‘No jobs, no trust’, say former Kashmiri militants who returned in IHK

‘No jobs, no trust’, say former Kashmiri militants who returned in IHK

SRINAGAR (INP): The arrest of Sayed Liayqat Shah by the Delhi police for an alleged terror plot has outraged former Kashmiri militants, who say their homecoming from Pakistan under the Jammu and Kashmir government’s amnesty policy has been fraught with difficulties and a persisting trust deficit.

Many of them were on the streets of Srinagar on Tuesday, protesting that while the government had encouraged them to return, it did little to make them feel at home.

\”Our children do not get admission in schools. We have no jobs, no homes,\” says Zaibu Nisa, wife of a former militant, Abdul Rashid Khan.

Since 2010, when the amnesty policy was announced to rehabilitate former militants, some 1000 families have applied for return, of which 300 arrived in the hope of a fresh beginning.

After the controversy over Liyakat’s arrest, the amnesty policy is being reviewed by the government.
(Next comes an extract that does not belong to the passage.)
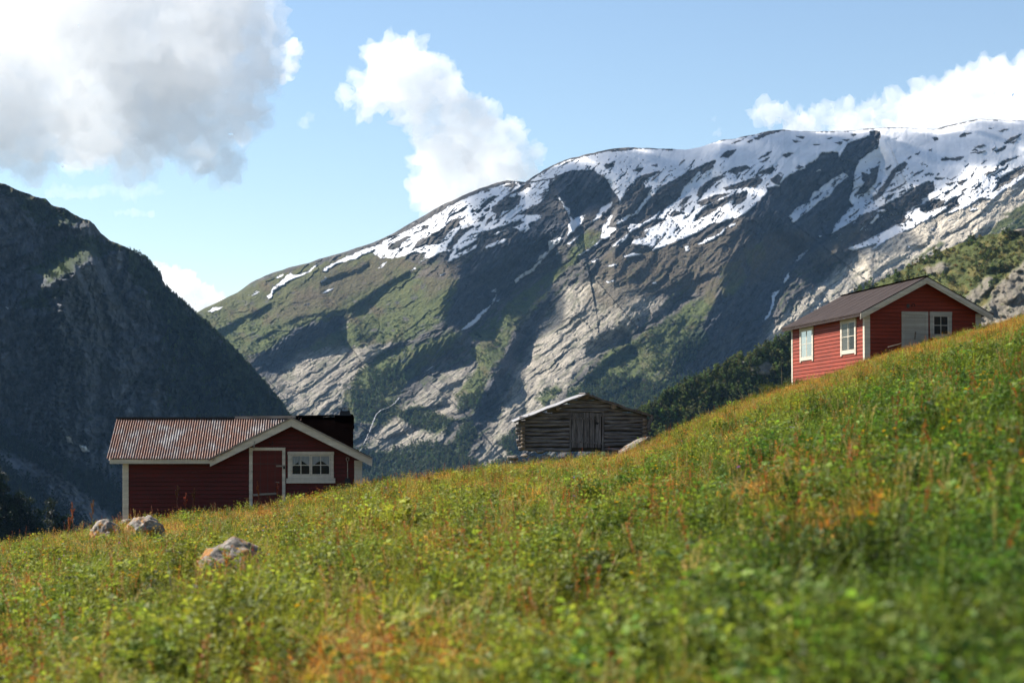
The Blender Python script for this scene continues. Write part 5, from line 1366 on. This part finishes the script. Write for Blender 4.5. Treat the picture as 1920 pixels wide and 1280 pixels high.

Sources said corrective measures are being taken to ensure former militants returning from Pakistan through Nepal do not face hurdles.

Shabir Ahmad came back last year after spending almost two decades in Pakistan Kashmir. He brought his Pakistani wife and three children along. They were arrested and spent several months in jail.

\”My brothers say they spent Rs. 2 lakh on my court case to get me freed. I had to sell my share of land to repay them. I am repenting the decision to return,\” he says.

His wife Asma says she had hopes of a peaceful life since Shabir has a home and family in Kashmir.

Javid Ahmad, who is from Kupwara, says he’s struggling to get a state subject certificate, a requirement for people in Jammu and Kashmir. He says the amnesty policy has not helped him win back trust – schools turn away his children and he is denied jobs.

\”We are told we had crossed the Line of Control. We are suspected whether we committed any crime or not,\” he says.

Another young man says colleges deny him a place. \”I was a commerce student there (Pakistan). I am sitting at home for last one year,\” he says.